The Washington Post reported on Tuesday night that data show more than 1,200 ballots have been rejected in Georgia and that Gwinnett County, northeast of Atlanta, has tossed 465 for reasons including signatures that do not match the ones on file, missing addresses and incorrect birth years.

“This is an unprecedented number of disqualifications, and it’s happening in a county where there are a number of contested races that have minority candidates on the ballot,” Andrea Young, executive director of the Georgia chapter of the American Civil Liberties Union (ACLU), told the newspaper, adding that this is not an "isolated" incident.

The Post noted that the ACLU filed a lawsuit against state and local election officials over this issue on Tuesday.

It remains unknown why Gwinnett County, Georgia's second-largest county, is rejecting the most absentee ballots in the state. But voting rights advocates have told the newspaper that a new law regarding information citizens must provide may have caused the problem.

Nonetheless, Stephen Day, the chairman of the county elections board, has said that the board is looking into the matter. In addition, a spokeswoman for Georgia Secretary of State Brian Kemp told the Post that his office is investigating the problem related to rejected ballots.

The news comes roughly week after a report surfaced revealing that thousands of voter registration forms, mostly from African-American voters, are on hold in Georgia.

Georgia Democratic gubernatorial candidate Stacey Abrams (D) and voting rights groups have placed blame on Kemp, who is running as the GOP nominee for governor, for the holds.

But Kemp's office has pushed back hard against the accusations, saying that Abrams and other groups were playing political games.

shaggyscoob on October 17th, 2018 at 14:42 UTC »

Remember when the Civil Rights Act of 1964 required federal over sight of southern election protocols and procedures because everyone knew the racist bigots would do whatever they could to disenfranchise black voters, and then the Republicans recently got rid of those federal over sights and now racist bigots have been doing whatever they want to disenfranchise blacks and whomever else they feel won't vote Republican?

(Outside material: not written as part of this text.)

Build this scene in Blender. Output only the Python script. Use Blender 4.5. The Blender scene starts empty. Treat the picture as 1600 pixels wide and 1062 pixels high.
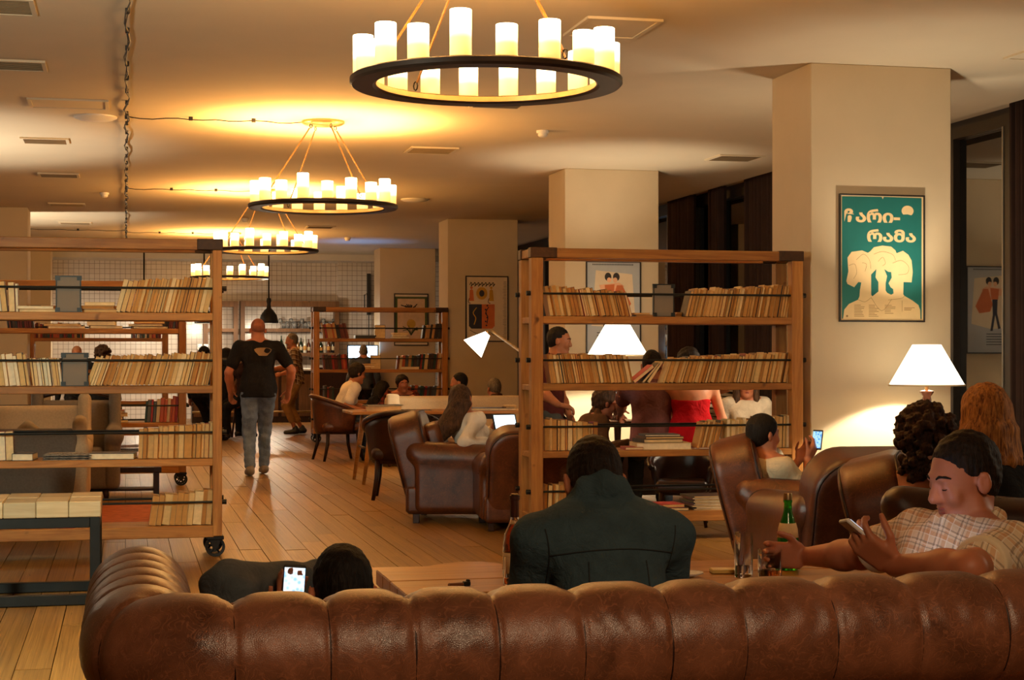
import bpy, math, random
import numpy as np
from mathutils import Vector, Matrix
random.seed(7)
SC = bpy.context.scene
COL = SC.collection
PI = math.pi

# ------------------------------------------------------------------ camera
F, U0, V0, H = 2641.0, 800.0, 558.0, 1.3          # focal length in pixels, horizon row, eye height
TH = math.atan2(604.0, 2641.0)
CT, ST = math.cos(TH), math.sin(TH)
cam_data = bpy.data.cameras.new('camera')
cam_data.sensor_width = 36.0
cam_data.lens = 36.0 * F / 1600.0
cam_data.shift_y = (V0 - 531.0) / 1600.0
cam_data.clip_end = 200
cam = bpy.data.objects.new('camera', cam_data)
cam.location = (0, 0, H)
cam.rotation_euler = (PI / 2, 0, -TH)
COL.objects.link(cam)
SC.camera = cam

# ------------------------------------------------------------------ exposure, world
SC.view_settings.view_transform = 'Standard'
SC.view_settings.look = 'None'
SC.view_settings.exposure = 0.86
SC.view_settings.gamma = 1.0
SC.view_settings.use_curve_mapping = False
w = bpy.data.worlds.new('night')
SC.world = w
w.use_nodes = True
w.node_tree.nodes['Background'].inputs[0].default_value = (0.05, 0.06, 0.09, 1)
w.node_tree.nodes['Background'].inputs[1].default_value = 0.02
SC.cycles.max_bounces = 10
SC.cycles.diffuse_bounces = 4
SC.cycles.glossy_bounces = 3
SC.cycles.transmission_bounces = 8
SC.cycles.transparent_max_bounces = 8
SC.cycles.sample_clamp_indirect = 4.0
SC.cycles.caustics_reflective = False
SC.cycles.caustics_refractive = False


def light(name, kind, loc, power, color, radius=0.05, parent=None, rot=None, size=None, spot=None):
    d = bpy.data.lights.new(name, kind)
    d.energy = power
    d.color = color
    if kind == 'AREA':
        d.shape = 'RECTANGLE'
        d.size, d.size_y = size
    else:
        d.shadow_soft_size = radius
    if spot:
        d.spot_size, d.spot_blend = spot
    o = bpy.data.objects.new(name, d)
    o.location = loc
    if rot:
        o.rotation_euler = rot
    COL.objects.link(o)
    if parent:
        o.parent = parent
    return o


CANDLE = (1.0, 0.44, 0.085)
LAMPC = (1.0, 0.83, 0.60)
WARM = (1.0, 0.66, 0.38)
P_CHAND, P_LAMP, P_BACK, P_COOL = 7.2, 52.0, 44.0, 230.0
# unseen lights: lamps of the same room beyond the left edge, and added fills
light('back_fill_light', 'AREA', (1.2, 0.2, 3.0), P_BACK, WARM, rot=(math.radians(25), 0, 0), size=(1.2, 1.2))  # area fill added, standing in for unseen lamps behind the photographer
light('reading_lamp_light', 'SPOT', (-1.7, 6.2, 1.9), P_COOL, (0.93, 1.0, 0.84), radius=0.2, rot=Vector((1.3, 4.2, -1.15)).to_track_quat('-Z', 'Y').to_euler(), spot=(2.3, .35))
for yy in (17.6, 26.2):
    light('uplighter_light', 'SPOT', (-2.4, yy, 1.5), 170.0, (1.0, .86, .66), .10, rot=(PI, 0, 0), spot=(2.1, .35))
    light('floor_lamp_light', 'POINT', (-2.6, yy, 1.45), 30.0, LAMPC, radius=0.15)
light('unseen_side_light', 'POINT', (6.6, 6.0, 1.7), 30.0, LAMPC, radius=0.15)
light('unseen_side_light', 'POINT', (5.5, 12.75, 1.45), 32.0, LAMPC, radius=0.12)  # added out of sight behind the column to brighten the group by the bookcase


# ------------------------------------------------------------------ pixel to world helpers
def at(u, v, zc):
    xc = (u - U0) / F * zc
    return Vector((CT * xc + ST * zc, -ST * xc + CT * zc, H - (v - V0) / F * zc))


def zc_of(x, y):
    return x * ST + y * CT


def x_at(u, y):                                      # X of image column u on the plane Y = y
    k = (u - U0) / F
    zc = y / (CT - ST * k)
    return (CT * k + ST) * zc


def z_at(v, zc):
    return H - (v - V0) / F * zc


# ------------------------------------------------------------------ mesh builder
class MB:
    def __init__(s):
        s.v, s.f, s.m = [], [], []

    def add(s, vs, fs, mi=0):
        o = len(s.v)
        s.v += [tuple(p) for p in vs]
        s.f += [tuple(i + o for i in f) for f in fs]
        s.m += [mi] * len(fs)
        return s

    def box(s, x0, x1, y0, y1, z0, z1, b=0.0, mi=0, M=None):
        if b <= 0:
            vs = [(x, y, z) for x in (x0, x1) for y in (y0, y1) for z in (z0, z1)]
            fs = [(0, 1, 3, 2), (4, 6, 7, 5), (0, 4, 5, 1), (2, 3, 7, 6), (0, 2, 6, 4), (1, 5, 7, 3)]
        else:
            b = min(b, abs(x1 - x0) * .49, abs(y1 - y0) * .49, abs(z1 - z0) * .49)
            vs, idx = [], {}
            L, Hh = (x0, y0, z0), (x1, y1, z1)
            for c in [(i, j, k) for i in (0, 1) for j in (0, 1) for k in (0, 1)]:
                for ax in range(3):
                    p = []
                    for a in range(3):
                        e = Hh[a] if c[a] else L[a]
                        if a != ax:
                            e += -b if c[a] else b
                        p.append(e)
                    idx[(c, ax)] = len(vs)
                    vs.append(tuple(p))
            fs = []
            for ax in range(3):
                a1, a2 = [a for a in range(3) if a != ax]
                for sd in (0, 1):
                    q = []
                    for (i, j) in ((0, 0), (1, 0), (1, 1), (0, 1)):
                        c = [0, 0, 0]
                        c[ax], c[a1], c[a2] = sd, i, j
                        q.append(idx[(tuple(c), ax)])
                    fs.append(tuple(q))
            for ax in range(3):                      # edges
                a1, a2 = [a for a in range(3) if a != ax]
                for i in (0, 1):
                    for j in (0, 1):
                        c0, c1 = [0, 0, 0], [0, 0, 0]
                        c0[a1] = c1[a1] = i
                        c0[a2] = c1[a2] = j
                        c1[ax] = 1
                        c0, c1 = tuple(c0), tuple(c1)
                        fs.append((idx[(c0, a1)], idx[(c1, a1)], idx[(c1, a2)], idx[(c0, a2)]))
            for c in [(i, j, k) for i in (0, 1) for j in (0, 1) for k in (0, 1)]:
                fs.append((idx[(c, 0)], idx[(c, 1)], idx[(c, 2)]))
        if M is not None:
            vs = [tuple(M @ Vector(p)) for p in vs]
        return s.add(vs, fs, mi)

    def tube(s, pts, r, n=8, mi=0, closed=False, cap=True):
        pts = [Vector(p) for p in pts]
        m = len(pts)
        rs = r if isinstance(r, (list, tuple)) else [r] * m
        vs = []
        up = None
        for i, p in enumerate(pts):
            if closed:
                t = pts[(i + 1) % m] - pts[i - 1]
            else:
                t = pts[min(i + 1, m - 1)] - pts[max(i - 1, 0)]
            t.normalize()
            if up is None:
                up = Vector((0, 0, 1)) if abs(t.z) < .9 else Vector((1, 0, 0))
            a = t.cross(up)
            if a.length < 1e-5:
                a = t.orthogonal()
            a.normalize()
            bb = a.cross(t).normalized()
            up = bb
            for k in range(n):
                an = 2 * PI * k / n
                vs.append(p + (a * math.cos(an) + bb * math.sin(an)) * rs[i])
        fs = []
        for i in range(m if closed else m - 1):
            for k in range(n):
                i2 = (i + 1) % m
                fs.append((i * n + k, i * n + (k + 1) % n, i2 * n + (k + 1) % n, i2 * n + k))
        if cap and not closed:
            fs.append(tuple(range(n - 1, -1, -1)))
            fs.append(tuple(range((m - 1) * n, m * n)))
        return s.add(vs, fs, mi)

    def lathe(s, prof, n=24, c=(0, 0, 0), mi=0, M=None, closed=False):
        vs = []
        for (r, z) in prof:
            for k in range(n):
                a = 2 * PI * k / n
                vs.append((c[0] + r * math.cos(a), c[1] + r * math.sin(a), c[2] + z))
        fs = []
        m = len(prof)
        for i in range(m if closed else m - 1):
            for k in range(n):
                i2 = (i + 1) % m
                fs.append((i * n + k, i * n + (k + 1) % n, i2 * n + (k + 1) % n, i2 * n + k))
        if not closed:
            if prof[0][0] > 1e-4:
                fs.append(tuple(range(n - 1, -1, -1)))
            if prof[-1][0] > 1e-4:
                fs.append(tuple(range((m - 1) * n, m * n)))
        if M is not None:
            vs = [tuple(M @ Vector(p)) for p in vs]
        return s.add(vs, fs, mi)

    def grid(s, fn, nu, nv, cu=False, cv=False, mi=0):
        vs = [fn(i / (nu if cu else nu - 1), j / (nv if cv else nv - 1)) for i in range(nu) for j in range(nv)]
        fs = []
        for i in range(nu if cu else nu - 1):
            for j in range(nv if cv else nv - 1):
                i2, j2 = (i + 1) % nu, (j + 1) % nv
                fs.append((i * nv + j, i2 * nv + j, i2 * nv + j2, i * nv + j2))
        return s.add(vs, fs, mi)

    def plate(s, pts, fn, d, mi=0):                  # polygon in 2-D, extruded by d; fn maps (a, b, depth) to 3-D
        n = len(pts)
        vs = [fn(a, b, 0) for a, b in pts] + [fn(a, b, d) for a, b in pts]
        fs = [tuple(range(n)), tuple(range(2 * n - 1, n - 1, -1))]
        for i in range(n):
            j = (i + 1) % n
            fs.append((i, i + n, j + n, j))
        return s.add(vs, fs, mi)

    def build(s, name, mat, parent=None, smooth=False, off=None, M=None):
        me = bpy.data.meshes.new(name)
        vs = s.v
        if off is not None:
            vs = [(x - off[0], y - off[1], z - off[2]) for x, y, z in vs]
        if M is not None:
            vs = [tuple(M @ Vector(p)) for p in vs]
        me.from_pydata(vs, [], s.f)
        for mm in (mat if isinstance(mat, (list, tuple)) else [mat]):
            me.materials.append(mm)
        if any(s.m):
            me.polygons.foreach_set('material_index', s.m)
        if smooth:
            me.polygons.foreach_set('use_smooth', [True] * len(s.f))
            if smooth is not True:
                try:
                    me.set_sharp_from_angle(angle=math.radians(smooth))
                except Exception:
                    pass
        me.update()
        o = bpy.data.objects.new(name, me)
        COL.objects.link(o)
        if parent is not None:
            o.parent = parent
        return o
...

I guess all the warnings should have been heeded.

Kalepsis on October 17th, 2018 at 14:03 UTC »

As a Marine Corps veteran, I feel obligated to explain: many of these absentee ballots come from deployed servicemembers. I had to submit a few from Iraq myself. If I had found out that some Republican ass nozzle had decided my vote shouldn't count because of some BS reason like the signature didn't look exactly the same as the one on my registration, I would be FUCKING FURIOUS. My entire extended family would be darkening the doorstep of the Capitol building every day while chanting, "Traitor!" until they fixed it.

To my fellow veteran, and active, servicemembers: you took an oath, just as I did, to defend the Constitution against all enemies, foreign and domestic. So let me be perfectly clear: any politician, from any party, who willingly subverts the ability of a citizen to legally cast a ballot is a domestic enemy of the Constitution, and should be treated as such.

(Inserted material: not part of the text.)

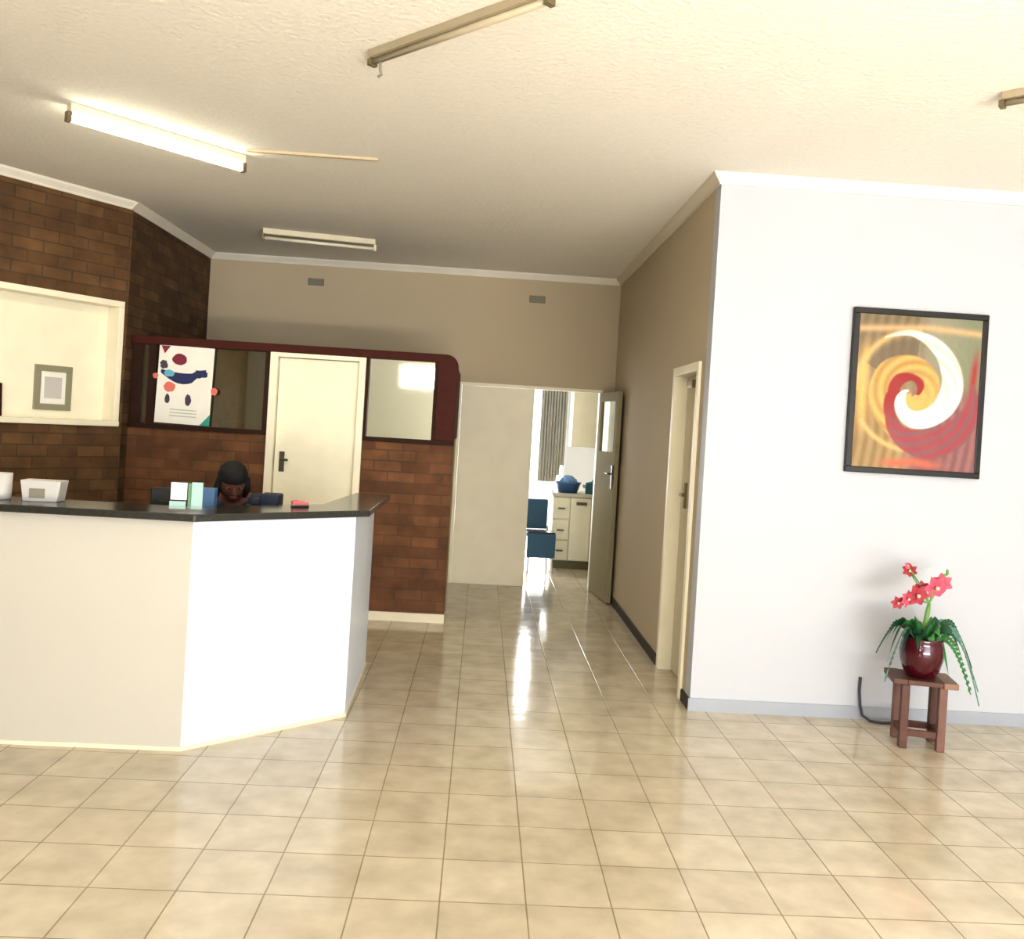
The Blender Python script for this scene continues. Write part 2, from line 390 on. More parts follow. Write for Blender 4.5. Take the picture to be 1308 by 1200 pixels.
# venetian look: lower pelmet board reflected in the left window is plain glass; partition door
d = sthing('door_4', ((DX0+DX1)/2, G0, 0)); w = (DX1-DX0)/2
MB().box(-w-.03, -w+.03, -.03, .1, 0, 2.085).box(w-.035, w+.02, -.03, .1, 0, 2.085).box(-w+.03, w-.035, -.03, .1, 2.05, 2.085).build('door_frame', M['cream_bright'], d, bevel=.003)
MB().box(-w+.034, w-.039, .02, .06, .008, 2.046).build('door_leaf', M['cream'], d, bevel=.003)
MB().box(-w+.075, -w+.115, .008, .02, 1.14, 1.30).tube([(-w+.095, .02, 1.24), (-w+.095, -.02, 1.24), (-w+.15, -.02, 1.235)], .01).build('door_handle', M['dark_metal'], d, bevel=.002)
# notice on the left glazing
px0, px1, pz0, pz1 = -2.585, -2.155, 1.47, 2.085
t = thing('poster', 'white notice poster with navy and maroon artwork on the dark glazing', 'poster', ((px0+px1)/2, G0-.02, (pz0+pz1)/2))
t.rotation_euler = (0, math.radians(1.2), 0)
w, h = (px1-px0)/2, (pz1-pz0)/2
MB().box(-w, w, 0, .004, -h, h).build('sheet', M['paper'], t)
def blob(name, m, pts, y=-.003):
    return MB().prism(pts, y, 0, swap=True).build(name, m, t)
def ell(cx, cz, rx, rz, n=14, a0=0, wob=.12):
    random.seed(int(abs(cx*1000)+abs(cz*777)))
    return [(cx+rx*math.cos(2*PI*k/n+a0)*(1+random.uniform(-wob, wob)), cz+rz*math.sin(2*PI*k/n+a0)*(1+random.uniform(-wob, wob))) for k in range(n)]
blob('maroon_mark', M['poster_red'], ell(-.05, .2, .055, .045))
arc = [(-.19+.035*i, .10-.05*math.sin(i/10*PI)+(.02 if i > 7 else 0)) for i in range(11)]
blob('navy_mark', M['poster_navy'], [(a, b+.035*math.sin(PI*(i+.5)/11)+.008) for i, (a, b) in enumerate(arc)] + [(a, b-.035*math.sin(PI*(i+.5)/11)-.008) for i, (a, b) in reversed(list(enumerate(arc)))])
blob('navy_mark', M['poster_navy'], ell(.12, .095, .05, .03, wob=.3), -.005); blob('grey_mark', M['poster_dark'], ell(-.17, .15, .03, .035, wob=.3)); blob('maroon_mark', M['poster_red'], [(-.2, .30), (-.13, .30), (-.17, .24)])
blob('blue_mark', M['poster_blue'], ell(-.125, .085, .04, .028), -.006)
blob('coral_mark', M['poster_coral'], ell(-.115, -.02, .045, .04))
blob('dark_mark', M['poster_dark'], ell(.035, -.115, .024, .045))
blob('dark_mark', M['poster_dark'], ell(-.125, -.115, .018, .038))
blob('teal_corner', M['poster_teal'], [(w, -h), (w, -h+.09), (w-.075, -h)])
for k in range(3): blob('text_line', M['poster_grey'], [(-.1, -.2-.025*k), (.11, -.2-.025*k), (.11, -.192-.025*k), (-.1, -.192-.025*k)])
blob('red_tab', M['poster_coral'], ell(-w-.015, .06, .022, .022), -.002); blob('red_tab', M['poster_coral'], ell(w+.02, -.03, .025, .03), -.002)

# ------------------------------------------------------------------ reception counter
CP = [Vector((-4.2, 4.15)), Vector((-1.32, 4.185)), Vector((-.648, 4.775)), Vector((-.672, 5.80))]
def offs(path, d):
    out = []
    for i, p in enumerate(path):
        n = []
        for a, b in ((i-1, i), (i, i+1)):
            if 0 <= a and b < len(path):
                t_ = (path[b]-path[a]).normalized(); n.append(Vector((t_.y, -t_.x)))
        m_ = sum(n, Vector((0, 0))).normalized(); out.append(p + m_*(d/m_.dot(n[0])))
    return out
ct = thing('reception_counter', 'angled white reception counter with a dark polished top', 'counter', (-2, 4.6, 0))
inv = Vector((-2, 4.6))
inner = offs(CP, -.12)
for i in range(3):
    poly = [CP[i]-inv, CP[i+1]-inv, inner[i+1]-inv, inner[i]-inv]
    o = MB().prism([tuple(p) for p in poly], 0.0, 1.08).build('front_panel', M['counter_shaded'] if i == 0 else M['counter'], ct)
    if i == 0: o['label'] = 'left front panel with shade in its colour'
so, si = offs(CP, .075), offs(CP, -.32)
so[-1] = Vector((-.575, 5.81)); si[2] = Vector((-.86, 4.93)); si[-1] = Vector((-.80, 5.81)); si[1] = si[1] + Vector((0, -.06))
MB().prism([tuple(p-inv) for p in so+si[::-1]], 1.08, 1.115).build('countertop', M['slab'], ct, bevel=.006)
kb = offs(CP, .008); kbi = offs(CP, -.02)
MB().prism([tuple(p-inv) for p in kb+kbi[::-1]], 0, .02).build('kickboard', M['skirt_cream'], ct)
# lower work desk behind
DP = [Vector((-3.6, 4.155)), *CP[1:]]; dk = offs(DP, -.13); dk2 = offs(DP, -.75)
t = thing('work_desk', 'brown work desk behind the reception counter', 'desk', (-2, 5.2, 0))
iv = Vector((-2, 5.2))
MB().prism([tuple(p-iv) for p in dk[:3]+dk2[:3][::-1]], .70, .735).build('desktop', M['desk'], t)
for (x, y) in ((-3.5, 4.8), (-1.75, 4.8), (-1.25, 5.05), (-2.7, 4.8)):
    MB().box(x+2-.025, x+2+.025, y-5.2-.025, y-5.2+.025, 0, .70).build('leg', M['mahogany'], t)

# things on and behind the counter ---------------------------------
CT = 1.115
t = thing('desk_box', 'small white box with a dark front on the counter top', 'box', (-2.07, 4.33, CT), math.radians(4))
MB().prism([(-.085, 0), (.07, 0), (.085, .1), (-.1, .1)], -.05, .05, swap=True).build('body', M['white'], t, bevel=.004)
MB().box(-.055, .015, -.054, -.048, .018, .062).build('front_label', M['vent'], t)
t = thing('mug', 'white mug at the left end of the counter top', 'mug', (-2.27, 4.31, CT))
MB().lathe([(.04, 0), (.045, .01), (.047, .125), (.041, .125), (.04, .02)], n=28).build('body', M['white'], t, smooth=True)
MB().tube([(-.043, 0, .1), (-.075, 0, .095), (-.085, 0, .065), (-.07, 0, .035), (-.043, 0, .03)], .007, 8).build('handle', M['white'], t, smooth=True)
t = thing('leaflet_holder', 'white and green leaflet holder standing on the counter top', 'leaflet holder', (-1.36, 4.19, CT), math.radians(8))
MB().box(-.075, .075, -.03, .03, 0, .012).box(-.075, .075, .02, .028, .012, .14).box(-.075, .075, -.03, -.026, .012, .03).build('stand', M['glass'], t)
MB().box(-.072, .0, .008, .014, .055, .135).build('white_leaflet', M['paper'], t)
MB().box(-.072, .0, -.012, -.006, .014, .05).build('pale_leaflet', M['aqua'], t)
MB().box(.006, .02, .004, .012, .014, .135).build('green_leaflet', M['green'], t)
MB().box(.022, .072, -.002, .004, .014, .14).build('aqua_leaflet', M['aqua'], t)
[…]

Edit: thank you for the gold, I appreciate the support. If you have some more money to spend, give it to a non-partisan, non-profit organization to help end corruption and voter suppression, it will make a difference.

charmed_im-sure on October 17th, 2018 at 12:04 UTC »

This happened last time:

In four of the most populous counties in the state, Fulton, Gwinnett, DeKalb and Cobb, Georgians have been forced to wait for over two hours to vote, and in Gwinnett County at least three people collapsed while waiting in line due to heat exhaustion.

Most early voters did not anticipate the long lines, and in fact decided to vote early in hopes of avoiding a lengthy wait. At one of the few polling locations in Fulton County the doors opened over an hour late. While many were undeterred, countless others went home or back to work with the goal of voting on another day. This is not how a democracy is supposed to work.

“We definitely never had a line like this,” Gwinnett County’s communications director, Joe Sorenson, told Atlanta news affiliate WSB-TV. “I think a lot of people are interested in voting in this election cycle.”

Feigning surprise and being wholly unprepared for a large number of voters in this situation is not only inexcusable, but also undermines the fabric of our democracy. While Sorenson is right about the large turnout, he is wrong to imply that this disaster is merely a byproduct of poor planning or a surprisingly overzealous electorate.